Sunday, June 7, 2015

Keeping pace with the Joneses



The SF Bay Challenge: take the biggest windward leeward course you can fit on the San Francisco Bay and the 2 fastest board sailing classes, add lots of wind & tide and what you get is no less than a spectacular weekend of racing from the city front down to the Berkeley pier and back.




The foil board kite surfers we're going to dominate. No question. That is if they could keep themselves out of trouble.  As for me getting down to Berkeley and back on a foil board. Simply not possible at this point. I'm lucky to make the leeward mark on the foil Kite board but not an endurance race like the Challenge yet.




I rigged avanti 10 & ml89 + 64 Kashy fin for the breeze and flood tide.
Good start with speed 1/2 way down the line. I tacked and rounded closely in 3rd behind Xavier on 9 & Tom in 9.3. The bigger sail was beginning to pay dividends at the top of the course. I even extended the lead past Alcatraz & got going very deep and fast. Ml 89 cm mini formula board has a great range but 10 was becoming all too much in the middle of the course in the steep chop and gust approaching 30k. At the leeward mark, Soheil, Eric and Jean had all made their move as I was in survival mode.
Eric who split tacks and stuck to the north side of Alcatraz challenged Tom and Xavier as they closed in at the finish. At the end it was the foil kites who dominated in just under an hour and the windsurfers in at 1:25 as Stefaans took the line honors with Erika just behind- both on foil boards and foil kites.
In hindsight I'm thinking a 9.3 may be the better high wind formula rig and light air slalom sail that makes the perfect 1 sail quiver for the 89cm board. 
This year it was all about keeping up with the kite foil fleet but I managed to pretty much forget out the windsurfing fleet. Most upgraded to the gaastra sail which has great range and speed + the JP or *167 is standard fare. There's 4 or 5 guys who can win a race in our fleet out of 7. No room for error or lack of keeping up with the Joneses.
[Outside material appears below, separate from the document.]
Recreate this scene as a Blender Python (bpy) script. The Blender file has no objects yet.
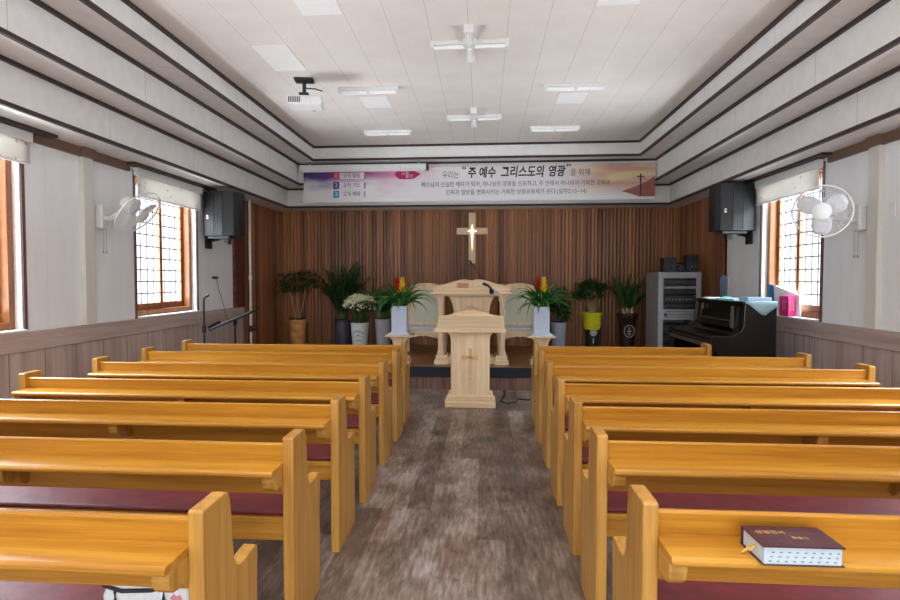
import bpy, bmesh, math, random
from mathutils import Vector, Matrix
random.seed(11)
PI = math.pi
C = bpy.context.scene.collection
SC = bpy.context.scene

# ------------------------------------------------------------------ materials
def lin(c):
    return tuple(((v/255.)/12.92 if v/255. <= .04045 else ((v/255.+.055)/1.055)**2.4) for v in c) + (1.,)

def newmat(name):
    m = bpy.data.materials.new(name); m.use_nodes = True
    nt = m.node_tree; b = nt.nodes['Principled BSDF']
    return m, nt, b

def setb(b, rough=.5, metal=0., spec=.5, **k):
    b.inputs['Roughness'].default_value = rough
    b.inputs['Metallic'].default_value = metal
    b.inputs['Specular IOR Level'].default_value = spec

def plain(name, rgb, rough=.5, metal=0., spec=.5, var=.06, scale=30., bump=0.):
    m, nt, b = newmat(name); setb(b, rough, metal, spec)
    N, L = nt.nodes, nt.links
    tc = N.new('ShaderNodeTexCoord'); nz = N.new('ShaderNodeTexNoise')
    nz.inputs['Scale'].default_value = scale; nz.inputs['Detail'].default_value = 3
    L.new(tc.outputs['Object'], nz.inputs['Vector'])
    r = N.new('ShaderNodeValToRGB'); c = lin(rgb)
    r.color_ramp.elements[0].position = .3; r.color_ramp.elements[1].position = .7
    r.color_ramp.elements[0].color = tuple(v*(1-var) for v in c[:3])+(1,)
    r.color_ramp.elements[1].color = tuple(min(1, v*(1+var)) for v in c[:3])+(1,)
    L.new(nz.outputs['Fac'], r.inputs['Fac']); L.new(r.outputs['Color'], b.inputs['Base Color'])
    if bump:
        bp = N.new('ShaderNodeBump'); bp.inputs['Strength'].default_value = bump; bp.inputs['Distance'].default_value = .01
        L.new(nz.outputs['Fac'], bp.inputs['Height']); L.new(bp.outputs['Normal'], b.inputs['Normal'])
    return m

def wood(name, dark, light, scale=(1., 16., 16.), rough=.35, spec=.5, rnd=True, bump=.05, mid=None, coat=0.):
    m, nt, b = newmat(name); setb(b, rough, 0., spec)
    N, L = nt.nodes, nt.links
    tc = N.new('ShaderNodeTexCoord')
    src = tc.outputs['Object']
    if rnd:
        oi = N.new('ShaderNodeObjectInfo'); mu = N.new('ShaderNodeMath'); mu.operation = 'MULTIPLY'; mu.inputs[1].default_value = 37.
        L.new(oi.outputs['Random'], mu.inputs[0])
        ad = N.new('ShaderNodeVectorMath'); ad.operation = 'ADD'
        L.new(src, ad.inputs[0]); L.new(mu.outputs[0], ad.inputs[1]); src = ad.outputs[0]
    mp = N.new('ShaderNodeMapping'); mp.inputs['Scale'].default_value = scale
    L.new(src, mp.inputs['Vector'])
    nz = N.new('ShaderNodeTexNoise'); nz.inputs['Scale'].default_value = 1.; nz.inputs['Detail'].default_value = 5; nz.inputs['Distortion'].default_value = .6
    L.new(mp.outputs[0], nz.inputs['Vector'])
    nf = N.new('ShaderNodeTexNoise'); nf.inputs['Scale'].default_value = 6.; nf.inputs['Detail'].default_value = 2
    L.new(mp.outputs[0], nf.inputs['Vector'])
    mx = N.new('ShaderNodeMath'); mx.operation = 'MULTIPLY_ADD'; mx.inputs[1].default_value = .3
    L.new(nf.outputs['Fac'], mx.inputs[0])
    m2 = N.new('ShaderNodeMath'); m2.operation = 'MULTIPLY'; m2.inputs[1].default_value = .7
    L.new(nz.outputs['Fac'], m2.inputs[0]); L.new(m2.outputs[0], mx.inputs[2])
    r = N.new('ShaderNodeValToRGB')
    r.color_ramp.elements[0].position = .34; r.color_ramp.elements[0].color = lin(dark)
    r.color_ramp.elements[1].position = .64; r.color_ramp.elements[1].color = lin(light)
    L.new(mx.outputs[0], r.inputs['Fac']); L.new(r.outputs['Color'], b.inputs['Base Color'])
    if bump:
        bp = N.new('ShaderNodeBump'); bp.inputs['Strength'].default_value = bump; bp.inputs['Distance'].default_value = .005
        L.new(mx.outputs[0], bp.inputs['Height']); L.new(bp.outputs['Normal'], b.inputs['Normal'])
    if coat: b.inputs['Coat Weight'].default_value = coat; b.inputs['Coat Roughness'].default_value = .2
    return m

M = {}
M['pew'] = wood('pew_wood', (160,104,26), (198,142,48), (.8, 22, 22), rough=.33)
M['pew_end'] = wood('pew_end_wood', (160,110,42), (196,148,72), (20, 20, .9), rough=.36)
M['pew_under'] = wood('pew_underside_wood', (150,92,30), (176,116,44), (.8, 20, 20), rough=.5)
M['ash'] = wood('pale_ash_wood', (216,186,144), (242,218,182), (18, 18, 1.2), rough=.45)
M['ash_h'] = wood('pale_ash_wood_flat', (216,186,144), (242,218,182), (1.2, 18, 18), rough=.45)
M['ash_inlay'] = plain('reddish_inlay_wood', (196,140,100), .5, scale=8)
M['cushion'] = plain('red_cushion_fabric', (112,34,42), .45, var=.25, scale=12, bump=.25)
M['dark_trim'] = plain('dark_brown_trim', (52,38,36), .5, scale=10)
M['crown'] = plain('brown_crown_trim', (116,92,76), .55, scale=10)
M['white_paint'] = plain('white_reveal_paint', (232,232,228), .6)
M['tape'] = plain('black_nosing_carpet', (34,36,46), .9, scale=80)
M['frame_orange'] = wood('orange_window_wood', (116,66,32), (158,98,52), (16, 16, 1.), rough=.4)
M['casing'] = plain('purple_brown_casing', (104,74,72), .5)
M['muntin'] = plain('grey_brown_muntin', (96,88,90), .5)
M['black'] = plain('black_plastic', (22,23,26), .45)
M['black_soft'] = plain('black_grille', (11,14,17), .45, scale=200, bump=.2)
M['black_gloss'] = plain('black_lacquer', (17,16,18), .2, scale=3)
M['white_pl'] = plain('white_plastic', (226,228,228), .4)
M['grey_pl'] = plain('grey_plastic', (150,154,160), .45)
M['steel'] = plain('grey_steel', (150,153,156), .45, scale=4)
M['steel_dark'] = plain('dark_rack_panel', (36,40,44), .4)
M['grey_dark'] = plain('dim_grey_knob', (78,82,86), .5)
M['chrome'] = plain('chrome', (190,190,190), .2, metal=1.)
M['gold'] = plain('gold_foil', (206,164,80), .4)
M['leaf'] = plain('deep_green_leaf', (52,88,44), .45, var=.5, scale=9)
M['leaf_b'] = plain('bright_green_leaf', (66,124,56), .4, var=.45, scale=8)
M['leaf_d'] = plain('olive_leaf', (88,100,58), .5, var=.4, scale=10)
M['stem'] = plain('pale_stem', (176,150,108), .7)
M['soil'] = plain('dark_soil', (46,34,26), .95, var=.4, scale=60, bump=.6)
M['red_fl'] = plain('red_bract', (196,38,30), .5, var=.2)
M['yel_fl'] = plain('yellow_bract', (240,208,50), .5, var=.15)
M['white_fl'] = plain('cream_blossom', (228,230,196), .7, var=.1)
M['white_panel'] = plain('white_ceiling_panel', (238,237,235), .7, var=.02)

def mat_plank_wall():
    m, nt, b = newmat('stage_plank_wood'); setb(b, .38, 0, .45)
    N, L = nt.nodes, nt.links
    tc = N.new('ShaderNodeTexCoord'); sp = N.new('ShaderNodeSeparateXYZ'); L.new(tc.outputs['Object'], sp.inputs[0])
    # the strips run along local x; local y is the wall normal
    dv = N.new('ShaderNodeMath'); dv.operation = 'DIVIDE'; dv.inputs[1].default_value = .11; L.new(sp.outputs['X'], dv.inputs[0])
    fl = N.new('ShaderNodeMath'); fl.operation = 'FLOOR'; L.new(dv.outputs[0], fl.inputs[0])
    wn = N.new('ShaderNodeTexWhiteNoise'); wn.noise_dimensions = '1D'; L.new(fl.outputs[0], wn.inputs['W'])
    mp = N.new('ShaderNodeMapping'); mp.inputs['Scale'].default_value = (30, 30, .7); L.new(tc.outputs['Object'], mp.inputs['Vector'])
    nz = N.new('ShaderNodeTexNoise'); nz.inputs['Scale'].default_value = 1; nz.inputs['Detail'].default_value = 5; L.new(mp.outputs[0], nz.inputs['Vector'])
    lo = N.new('ShaderNodeTexNoise'); lo.inputs['Scale'].default_value = 1.3; lo.inputs['Detail'].default_value = 2; L.new(tc.outputs['Object'], lo.inputs['Vector'])
    a = N.new('ShaderNodeMath'); a.operation = 'MULTIPLY_ADD'; a.inputs[1].default_value = .42; L.new(wn.outputs['Value'], a.inputs[0])
    a2 = N.new('ShaderNodeMath'); a2.operation = 'MULTIPLY'; a2.inputs[1].default_value = .58; L.new(nz.outputs['Fac'], a2.inputs[0]); L.new(a2.outputs[0], a.inputs[2])
    r = N.new('ShaderNodeValToRGB')
    r.color_ramp.elements[0].position = .2; r.color_ramp.elements[0].color = lin((90,52,28))
    r.color_ramp.elements[1].position = .8; r.color_ramp.elements[1].color = lin((178,118,72))
    L.new(a.outputs[0], r.inputs['Fac']); L.new(r.outputs['Color'], b.inputs['Base Color'])
    return m
M['plank'] = mat_plank_wall()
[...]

Back up wind I was taking a beating. Port tack was straight into 3-4' breaking sets on the Berkeley shoals.  Meanwhile, Johnny Heinekin took himself out from the lead by wrapping his kite in the mast head of an approaching J105 fleet on the Berkeley circle He managed to climb the mast and dislodge his kite from the rigging but was out of the race. Great effort!


I stuck to the city front which was the wrong side as there was no relief from the flood. It took 3 long tacks to get through the city front gap at Alcatraz. On top of that the SW gust were spastic and unreliable as well as swarms of commercial traffic. 


Sunday saw the return of the breeze. I was spent - both figuratively and literally. After 2 course races in the city front the 10.0 was still too much with the gusts approaching 25k+. The top 3 fleet leaders all had 9.3 or 9.0s. Even Jean on the 7.7 and fw board was keeping pace. The 1st race I extended a big lead at the leeward mark but gave it all up upwind as the only the only real way to keep pace with a fw board upwind is by playing the uphaul with your front hand even in the gusts. Easier said than done. It was a race to the corners with long upwind legs and my angle was getting taken advantage of. I had to watch the remaining 2 races from shore as I was cashed out. Totally spent and not dialed into the conditions.

  

After 3 races, Johnny reappeared at the top of the foil fleet-Interesting enough with the new mikes lab foil with the kick back cant proving once again the Joneses are always evolving at a faster pace than the non Joneses. 
Huge thanks to the St. Francis YC, their volunteers and the competitors who made it through the last race for a great weekend of racing.